# STORED DATA
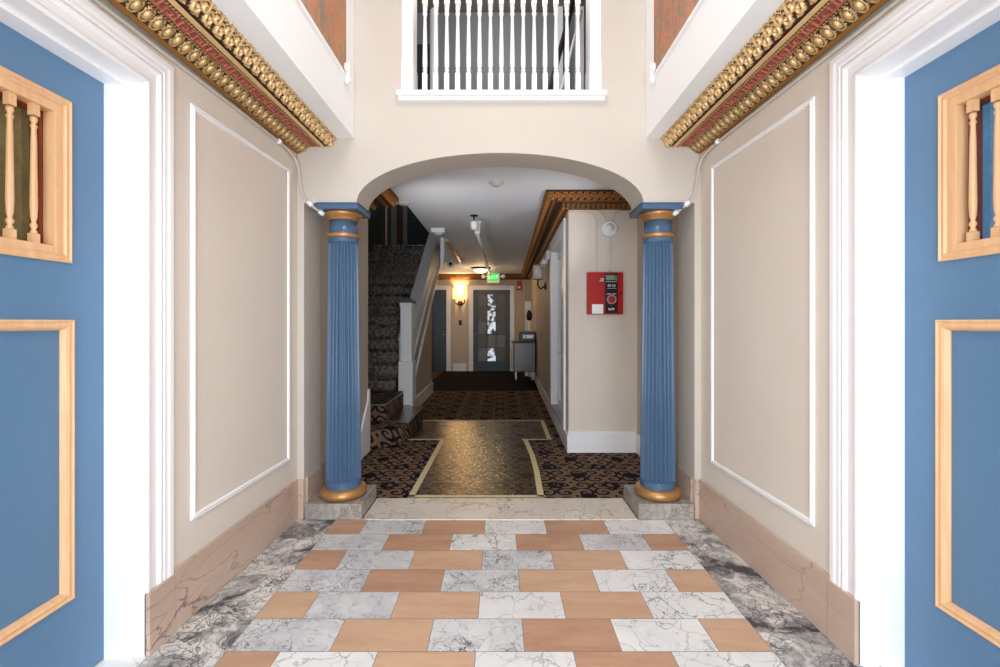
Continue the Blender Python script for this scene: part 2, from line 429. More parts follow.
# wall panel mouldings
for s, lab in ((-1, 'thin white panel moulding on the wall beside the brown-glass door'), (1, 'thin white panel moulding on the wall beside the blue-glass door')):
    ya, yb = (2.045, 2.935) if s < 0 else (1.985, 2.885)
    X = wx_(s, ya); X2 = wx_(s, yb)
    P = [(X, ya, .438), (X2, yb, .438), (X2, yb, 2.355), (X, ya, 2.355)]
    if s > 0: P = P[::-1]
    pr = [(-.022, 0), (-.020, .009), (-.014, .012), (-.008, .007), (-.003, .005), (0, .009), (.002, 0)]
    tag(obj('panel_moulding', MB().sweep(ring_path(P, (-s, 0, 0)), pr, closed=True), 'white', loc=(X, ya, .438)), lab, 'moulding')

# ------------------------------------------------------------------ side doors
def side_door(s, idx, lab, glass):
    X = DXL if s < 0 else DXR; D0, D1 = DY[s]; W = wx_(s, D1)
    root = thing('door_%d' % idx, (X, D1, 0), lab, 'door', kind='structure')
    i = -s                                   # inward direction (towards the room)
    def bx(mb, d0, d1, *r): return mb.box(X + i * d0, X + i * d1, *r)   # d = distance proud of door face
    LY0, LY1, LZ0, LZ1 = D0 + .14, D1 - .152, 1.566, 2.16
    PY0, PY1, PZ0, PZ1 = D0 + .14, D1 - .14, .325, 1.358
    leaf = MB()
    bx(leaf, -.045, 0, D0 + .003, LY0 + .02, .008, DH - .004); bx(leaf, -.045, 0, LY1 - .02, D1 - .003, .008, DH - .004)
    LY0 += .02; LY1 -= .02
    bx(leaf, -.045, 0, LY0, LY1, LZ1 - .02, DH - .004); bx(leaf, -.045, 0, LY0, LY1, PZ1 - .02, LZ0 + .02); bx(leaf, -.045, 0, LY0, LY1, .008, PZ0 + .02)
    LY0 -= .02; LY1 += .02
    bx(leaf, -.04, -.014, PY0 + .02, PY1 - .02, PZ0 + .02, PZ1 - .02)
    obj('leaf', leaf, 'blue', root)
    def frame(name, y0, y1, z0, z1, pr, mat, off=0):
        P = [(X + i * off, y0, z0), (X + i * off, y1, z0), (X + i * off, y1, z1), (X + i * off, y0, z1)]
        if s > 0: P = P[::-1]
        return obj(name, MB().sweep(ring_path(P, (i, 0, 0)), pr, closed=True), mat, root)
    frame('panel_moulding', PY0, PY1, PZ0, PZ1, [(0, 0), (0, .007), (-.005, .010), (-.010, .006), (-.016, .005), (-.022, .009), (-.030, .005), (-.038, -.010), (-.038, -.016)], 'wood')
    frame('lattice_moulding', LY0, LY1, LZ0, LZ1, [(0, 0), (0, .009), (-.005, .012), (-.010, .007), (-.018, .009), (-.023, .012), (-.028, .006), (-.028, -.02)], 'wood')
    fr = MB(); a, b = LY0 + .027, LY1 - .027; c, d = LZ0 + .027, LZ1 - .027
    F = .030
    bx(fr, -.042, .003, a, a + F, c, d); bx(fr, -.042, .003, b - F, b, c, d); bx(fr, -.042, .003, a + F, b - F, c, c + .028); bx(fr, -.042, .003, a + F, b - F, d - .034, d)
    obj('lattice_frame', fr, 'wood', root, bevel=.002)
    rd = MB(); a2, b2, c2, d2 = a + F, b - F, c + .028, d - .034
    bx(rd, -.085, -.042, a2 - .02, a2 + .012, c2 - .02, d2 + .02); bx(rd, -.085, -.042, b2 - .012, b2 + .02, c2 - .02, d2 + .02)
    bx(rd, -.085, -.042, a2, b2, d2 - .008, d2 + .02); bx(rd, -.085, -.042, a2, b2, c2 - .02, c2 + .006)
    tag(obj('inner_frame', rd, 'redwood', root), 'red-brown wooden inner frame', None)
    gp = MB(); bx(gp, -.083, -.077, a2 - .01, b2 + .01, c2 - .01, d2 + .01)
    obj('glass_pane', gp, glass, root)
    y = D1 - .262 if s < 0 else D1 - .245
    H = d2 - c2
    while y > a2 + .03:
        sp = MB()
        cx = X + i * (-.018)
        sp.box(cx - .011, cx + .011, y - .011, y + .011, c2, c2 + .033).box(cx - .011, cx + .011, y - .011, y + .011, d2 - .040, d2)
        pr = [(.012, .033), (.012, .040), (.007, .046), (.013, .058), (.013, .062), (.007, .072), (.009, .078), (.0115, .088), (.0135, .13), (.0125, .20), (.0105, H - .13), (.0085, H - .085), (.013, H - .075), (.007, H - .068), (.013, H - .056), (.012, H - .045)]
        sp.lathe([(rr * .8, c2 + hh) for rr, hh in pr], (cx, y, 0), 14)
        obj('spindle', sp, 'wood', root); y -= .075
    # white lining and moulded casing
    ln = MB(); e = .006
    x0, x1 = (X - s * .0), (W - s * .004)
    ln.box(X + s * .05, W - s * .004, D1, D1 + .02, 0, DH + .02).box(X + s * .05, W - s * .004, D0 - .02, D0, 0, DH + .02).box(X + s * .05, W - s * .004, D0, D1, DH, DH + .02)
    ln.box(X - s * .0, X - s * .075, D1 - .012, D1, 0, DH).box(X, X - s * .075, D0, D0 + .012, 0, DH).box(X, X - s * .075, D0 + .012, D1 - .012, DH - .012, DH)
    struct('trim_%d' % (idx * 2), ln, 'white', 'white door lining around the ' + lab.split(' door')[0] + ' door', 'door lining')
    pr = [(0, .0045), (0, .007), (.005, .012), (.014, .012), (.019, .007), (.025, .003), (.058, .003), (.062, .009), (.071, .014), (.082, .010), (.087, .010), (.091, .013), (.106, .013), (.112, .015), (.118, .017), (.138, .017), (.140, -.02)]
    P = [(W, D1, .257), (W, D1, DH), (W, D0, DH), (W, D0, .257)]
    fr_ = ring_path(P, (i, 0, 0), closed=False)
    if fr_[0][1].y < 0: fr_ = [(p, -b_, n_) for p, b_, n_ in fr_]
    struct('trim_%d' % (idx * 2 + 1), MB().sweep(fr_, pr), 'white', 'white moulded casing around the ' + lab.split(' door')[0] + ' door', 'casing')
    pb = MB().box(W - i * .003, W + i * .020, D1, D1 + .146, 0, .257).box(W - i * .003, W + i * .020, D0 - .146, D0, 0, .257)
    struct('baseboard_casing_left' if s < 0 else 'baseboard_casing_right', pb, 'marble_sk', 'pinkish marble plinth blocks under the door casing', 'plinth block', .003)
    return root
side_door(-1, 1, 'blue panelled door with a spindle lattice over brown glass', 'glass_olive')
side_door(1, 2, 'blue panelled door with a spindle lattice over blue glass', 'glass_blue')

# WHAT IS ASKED
Repeat the listing above exactly, with no pictures.

# SOLUTION FOR THIS PROBLEM
Continue the Blender Python script for this scene: part 2, from line 429. More parts follow.
# wall panel mouldings
for s, lab in ((-1, 'thin white panel moulding on the wall beside the brown-glass door'), (1, 'thin white panel moulding on the wall beside the blue-glass door')):
    ya, yb = (2.045, 2.935) if s < 0 else (1.985, 2.885)
    X = wx_(s, ya); X2 = wx_(s, yb)
    P = [(X, ya, .438), (X2, yb, .438), (X2, yb, 2.355), (X, ya, 2.355)]
    if s > 0: P = P[::-1]
    pr = [(-.022, 0), (-.020, .009), (-.014, .012), (-.008, .007), (-.003, .005), (0, .009), (.002, 0)]
    tag(obj('panel_moulding', MB().sweep(ring_path(P, (-s, 0, 0)), pr, closed=True), 'white', loc=(X, ya, .438)), lab, 'moulding')

# ------------------------------------------------------------------ side doors
def side_door(s, idx, lab, glass):
    X = DXL if s < 0 else DXR; D0, D1 = DY[s]; W = wx_(s, D1)
    root = thing('door_%d' % idx, (X, D1, 0), lab, 'door', kind='structure')
    i = -s                                   # inward direction (towards the room)
    def bx(mb, d0, d1, *r): return mb.box(X + i * d0, X + i * d1, *r)   # d = distance proud of door face
    LY0, LY1, LZ0, LZ1 = D0 + .14, D1 - .152, 1.566, 2.16
    PY0, PY1, PZ0, PZ1 = D0 + .14, D1 - .14, .325, 1.358
    leaf = MB()
    bx(leaf, -.045, 0, D0 + .003, LY0 + .02, .008, DH - .004); bx(leaf, -.045, 0, LY1 - .02, D1 - .003, .008, DH - .004)
    LY0 += .02; LY1 -= .02
    bx(leaf, -.045, 0, LY0, LY1, LZ1 - .02, DH - .004); bx(leaf, -.045, 0, LY0, LY1, PZ1 - .02, LZ0 + .02); bx(leaf, -.045, 0, LY0, LY1, .008, PZ0 + .02)
    LY0 -= .02; LY1 += .02
    bx(leaf, -.04, -.014, PY0 + .02, PY1 - .02, PZ0 + .02, PZ1 - .02)
    obj('leaf', leaf, 'blue', root)
    def frame(name, y0, y1, z0, z1, pr, mat, off=0):
        P = [(X + i * off, y0, z0), (X + i * off, y1, z0), (X + i * off, y1, z1), (X + i * off, y0, z1)]
        if s > 0: P = P[::-1]
        return obj(name, MB().sweep(ring_path(P, (i, 0, 0)), pr, closed=True), mat, root)
    frame('panel_moulding', PY0, PY1, PZ0, PZ1, [(0, 0), (0, .007), (-.005, .010), (-.010, .006), (-.016, .005), (-.022, .009), (-.030, .005), (-.038, -.010), (-.038, -.016)], 'wood')
    frame('lattice_moulding', LY0, LY1, LZ0, LZ1, [(0, 0), (0, .009), (-.005, .012), (-.010, .007), (-.018, .009), (-.023, .012), (-.028, .006), (-.028, -.02)], 'wood')
    fr = MB(); a, b = LY0 + .027, LY1 - .027; c, d = LZ0 + .027, LZ1 - .027
    F = .030
    bx(fr, -.042, .003, a, a + F, c, d); bx(fr, -.042, .003, b - F, b, c, d); bx(fr, -.042, .003, a + F, b - F, c, c + .028); bx(fr, -.042, .003, a + F, b - F, d - .034, d)
    obj('lattice_frame', fr, 'wood', root, bevel=.002)
    rd = MB(); a2, b2, c2, d2 = a + F, b - F, c + .028, d - .034
    bx(rd, -.085, -.042, a2 - .02, a2 + .012, c2 - .02, d2 + .02); bx(rd, -.085, -.042, b2 - .012, b2 + .02, c2 - .02, d2 + .02)
    bx(rd, -.085, -.042, a2, b2, d2 - .008, d2 + .02); bx(rd, -.085, -.042, a2, b2, c2 - .02, c2 + .006)
    tag(obj('inner_frame', rd, 'redwood', root), 'red-brown wooden inner frame', None)
    gp = MB(); bx(gp, -.083, -.077, a2 - .01, b2 + .01, c2 - .01, d2 + .01)
    obj('glass_pane', gp, glass, root)
    y = D1 - .262 if s < 0 else D1 - .245
    H = d2 - c2
    while y > a2 + .03:
        sp = MB()
        cx = X + i * (-.018)
        sp.box(cx - .011, cx + .011, y - .011, y + .011, c2, c2 + .033).box(cx - .011, cx + .011, y - .011, y + .011, d2 - .040, d2)
        pr = [(.012, .033), (.012, .040), (.007, .046), (.013, .058), (.013, .062), (.007, .072), (.009, .078), (.0115, .088), (.0135, .13), (.0125, .20), (.0105, H - .13), (.0085, H - .085), (.013, H - .075), (.007, H - .068), (.013, H - .056), (.012, H - .045)]
        sp.lathe([(rr * .8, c2 + hh) for rr, hh in pr], (cx, y, 0), 14)
        obj('spindle', sp, 'wood', root); y -= .075
    # white lining and moulded casing
    ln = MB(); e = .006
    x0, x1 = (X - s * .0), (W - s * .004)
    ln.box(X + s * .05, W - s * .004, D1, D1 + .02, 0, DH + .02).box(X + s * .05, W - s * .004, D0 - .02, D0, 0, DH + .02).box(X + s * .05, W - s * .004, D0, D1, DH, DH + .02)
    ln.box(X - s * .0, X - s * .075, D1 - .012, D1, 0, DH).box(X, X - s * .075, D0, D0 + .012, 0, DH).box(X, X - s * .075, D0 + .012, D1 - .012, DH - .012, DH)
    struct('trim_%d' % (idx * 2), ln, 'white', 'white door lining around the ' + lab.split(' door')[0] + ' door', 'door lining')
    pr = [(0, .0045), (0, .007), (.005, .012), (.014, .012), (.019, .007), (.025, .003), (.058, .003), (.062, .009), (.071, .014), (.082, .010), (.087, .010), (.091, .013), (.106, .013), (.112, .015), (.118, .017), (.138, .017), (.140, -.02)]
    P = [(W, D1, .257), (W, D1, DH), (W, D0, DH), (W, D0, .257)]
    fr_ = ring_path(P, (i, 0, 0), closed=False)
    if fr_[0][1].y < 0: fr_ = [(p, -b_, n_) for p, b_, n_ in fr_]
    struct('trim_%d' % (idx * 2 + 1), MB().sweep(fr_, pr), 'white', 'white moulded casing around the ' + lab.split(' door')[0] + ' door', 'casing')
    pb = MB().box(W - i * .003, W + i * .020, D1, D1 + .146, 0, .257).box(W - i * .003, W + i * .020, D0 - .146, D0, 0, .257)
    struct('baseboard_casing_left' if s < 0 else 'baseboard_casing_right', pb, 'marble_sk', 'pinkish marble plinth blocks under the door casing', 'plinth block', .003)
    return root
side_door(-1, 1, 'blue panelled door with a spindle lattice over brown glass', 'glass_olive')
side_door(1, 2, 'blue panelled door with a spindle lattice over blue glass', 'glass_blue')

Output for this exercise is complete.